Menyesuaikan gaya hidup dengan kemampuan finansial merupakan langkah yang bijak. Namun, tidak ada salahnya kalian mengurangi gaya hidup konsumtif yang dirasa tidak perlu. Kalian harus dapat menentukan prioritas dan membedakan antara kebutuhan dan keinginan.
Jika Anda mengalami kesulitan dalam mengelola keuangan dengan bijak sejak usia muda, bisa jadi hal itu dapat menjadi satu penyebab munculnya generasi sandwich. Kalian harus mencoba untuk memulai dalam mengatur keuangan.
Banyak rumus yang berguna membantu kalian dalam mengatur keuangan. Sebagai contoh, pakailah 40% dari total penghasilan sebagai pemenuhan kebutuhan sehari-hari, 30% untuk membayar cicilan yang ada, 20% untuk ditabung, dan 10% untuk beramal.
Dana pendidikan anak juga tidak kalah pentingnya untuk mencegah mata rantai generasi sandwich. Orang tua yang memiliki asuransi pendidikan dapat menyiapkan biaya pendidikan anak-anaknya untuk masa mendatang. Hal ini tentu saja akan meringankan beban mereka di kemudian hari.
Sebelum menentukan asuransi pendidikan yang tepat, pastikan sebelumnya untuk memperkirakan perhitungan biaya pendidikan anak secara detail, seperti pemilihan sekolah yang disesuaikan dengan kemampuan finansial.

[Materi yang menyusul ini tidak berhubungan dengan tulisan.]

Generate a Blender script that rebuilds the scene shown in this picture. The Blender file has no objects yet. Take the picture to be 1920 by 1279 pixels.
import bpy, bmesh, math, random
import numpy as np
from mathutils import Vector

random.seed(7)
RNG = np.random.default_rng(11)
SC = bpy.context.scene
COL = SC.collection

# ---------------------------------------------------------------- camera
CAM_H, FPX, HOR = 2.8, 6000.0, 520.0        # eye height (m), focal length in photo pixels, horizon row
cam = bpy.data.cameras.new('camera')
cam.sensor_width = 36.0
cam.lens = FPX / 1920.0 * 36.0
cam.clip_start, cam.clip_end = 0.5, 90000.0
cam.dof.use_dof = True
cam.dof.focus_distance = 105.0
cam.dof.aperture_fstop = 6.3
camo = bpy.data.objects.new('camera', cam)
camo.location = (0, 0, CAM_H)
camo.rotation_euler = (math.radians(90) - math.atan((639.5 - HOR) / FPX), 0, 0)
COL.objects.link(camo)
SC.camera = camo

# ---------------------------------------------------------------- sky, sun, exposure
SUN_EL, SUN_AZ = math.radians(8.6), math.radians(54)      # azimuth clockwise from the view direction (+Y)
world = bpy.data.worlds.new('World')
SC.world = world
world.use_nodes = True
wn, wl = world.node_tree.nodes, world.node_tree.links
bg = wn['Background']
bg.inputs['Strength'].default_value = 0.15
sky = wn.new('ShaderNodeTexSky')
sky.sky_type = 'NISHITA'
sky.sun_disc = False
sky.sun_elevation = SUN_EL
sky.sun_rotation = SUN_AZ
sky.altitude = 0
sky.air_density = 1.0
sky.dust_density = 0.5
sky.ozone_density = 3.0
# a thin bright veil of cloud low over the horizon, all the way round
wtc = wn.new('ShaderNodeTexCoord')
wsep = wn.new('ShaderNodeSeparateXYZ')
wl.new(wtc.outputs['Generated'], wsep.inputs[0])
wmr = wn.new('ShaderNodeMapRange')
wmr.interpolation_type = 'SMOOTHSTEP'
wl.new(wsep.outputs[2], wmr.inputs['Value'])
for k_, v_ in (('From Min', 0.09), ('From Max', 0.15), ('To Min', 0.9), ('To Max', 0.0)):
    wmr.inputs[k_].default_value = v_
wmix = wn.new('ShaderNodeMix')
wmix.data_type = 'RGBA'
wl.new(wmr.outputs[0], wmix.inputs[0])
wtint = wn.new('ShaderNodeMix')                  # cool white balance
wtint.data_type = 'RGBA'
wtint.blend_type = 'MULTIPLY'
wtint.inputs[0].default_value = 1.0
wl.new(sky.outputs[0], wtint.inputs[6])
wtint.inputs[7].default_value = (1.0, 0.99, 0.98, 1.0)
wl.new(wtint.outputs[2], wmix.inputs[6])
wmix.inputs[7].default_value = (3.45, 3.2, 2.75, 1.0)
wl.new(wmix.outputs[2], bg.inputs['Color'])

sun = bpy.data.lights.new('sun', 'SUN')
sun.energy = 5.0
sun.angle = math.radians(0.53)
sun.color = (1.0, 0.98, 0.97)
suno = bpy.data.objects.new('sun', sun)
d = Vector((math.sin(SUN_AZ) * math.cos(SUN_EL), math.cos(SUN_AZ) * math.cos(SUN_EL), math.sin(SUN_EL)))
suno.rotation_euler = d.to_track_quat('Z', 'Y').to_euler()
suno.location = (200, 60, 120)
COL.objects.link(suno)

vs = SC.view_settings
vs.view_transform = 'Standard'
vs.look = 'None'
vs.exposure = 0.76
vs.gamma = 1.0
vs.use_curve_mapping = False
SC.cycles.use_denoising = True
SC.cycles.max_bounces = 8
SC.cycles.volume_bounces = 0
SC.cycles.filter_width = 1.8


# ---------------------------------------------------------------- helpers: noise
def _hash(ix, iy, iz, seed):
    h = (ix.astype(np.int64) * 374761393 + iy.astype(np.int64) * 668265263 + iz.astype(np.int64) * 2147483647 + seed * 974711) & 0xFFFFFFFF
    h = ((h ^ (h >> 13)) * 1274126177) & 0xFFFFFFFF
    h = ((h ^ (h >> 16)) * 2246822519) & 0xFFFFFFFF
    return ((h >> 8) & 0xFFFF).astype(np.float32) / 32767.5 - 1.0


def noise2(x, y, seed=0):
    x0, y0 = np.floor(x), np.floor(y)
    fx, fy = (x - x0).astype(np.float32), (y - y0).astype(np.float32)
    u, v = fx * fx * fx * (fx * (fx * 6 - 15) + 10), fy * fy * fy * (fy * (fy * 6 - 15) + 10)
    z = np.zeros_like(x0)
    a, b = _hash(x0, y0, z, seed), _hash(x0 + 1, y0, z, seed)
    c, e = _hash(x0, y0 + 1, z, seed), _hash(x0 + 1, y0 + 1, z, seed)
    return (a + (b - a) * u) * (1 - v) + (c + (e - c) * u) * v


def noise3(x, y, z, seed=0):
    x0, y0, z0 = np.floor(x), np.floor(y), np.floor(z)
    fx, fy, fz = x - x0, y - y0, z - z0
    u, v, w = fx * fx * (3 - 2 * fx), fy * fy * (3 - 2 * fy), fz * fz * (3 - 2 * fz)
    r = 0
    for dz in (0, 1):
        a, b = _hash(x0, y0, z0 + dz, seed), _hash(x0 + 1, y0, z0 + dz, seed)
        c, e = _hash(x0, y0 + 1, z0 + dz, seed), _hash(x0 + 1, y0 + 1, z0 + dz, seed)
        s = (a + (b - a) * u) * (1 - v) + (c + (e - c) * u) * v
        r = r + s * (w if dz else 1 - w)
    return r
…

Pilihlah perusahaan asuransi yang telah terdaftar dan diawasi oleh OJK.
Perilaku gemar menabung perlu diajarkan sejak dini. Orang tua harus mengajarkan anak-anak untuk belajar menabung, membedakan kebutuhan dan keinginan, serta memotivasi anak untuk membeli kebutuhannya dengan uang tabungan.
Selain menabung di celengan, ajaklah anak untuk membuka tabungan di bank dengan program khusus anak. Hal tersebut cukup efektif untuk membuat anak menjadi bersemangat menabung.
Generasi sandwich merujuk kepada individu yang tidak hanya mengurus diri sendiri, tetapi juga orang tua dan anak-anaknya. Keadaan ini dapat dianalogikan seperti halnya sandwich: sepotong daging yang terhimpit oleh dua buah roti.
Salah satu faktor utama yang menyebabkan lahirnya generasi sandwich adalah minimnya literasi keuangan. Banyak individu sebagai generasi pertama yang tidak mempersiapkan dana pensiun. Tingginya beban keuangan yang ditanggung generasi kedua sebagai generasi sandwich berdampak kepada ketidakmerataan distribusi beban finansial di antara tiga generasi.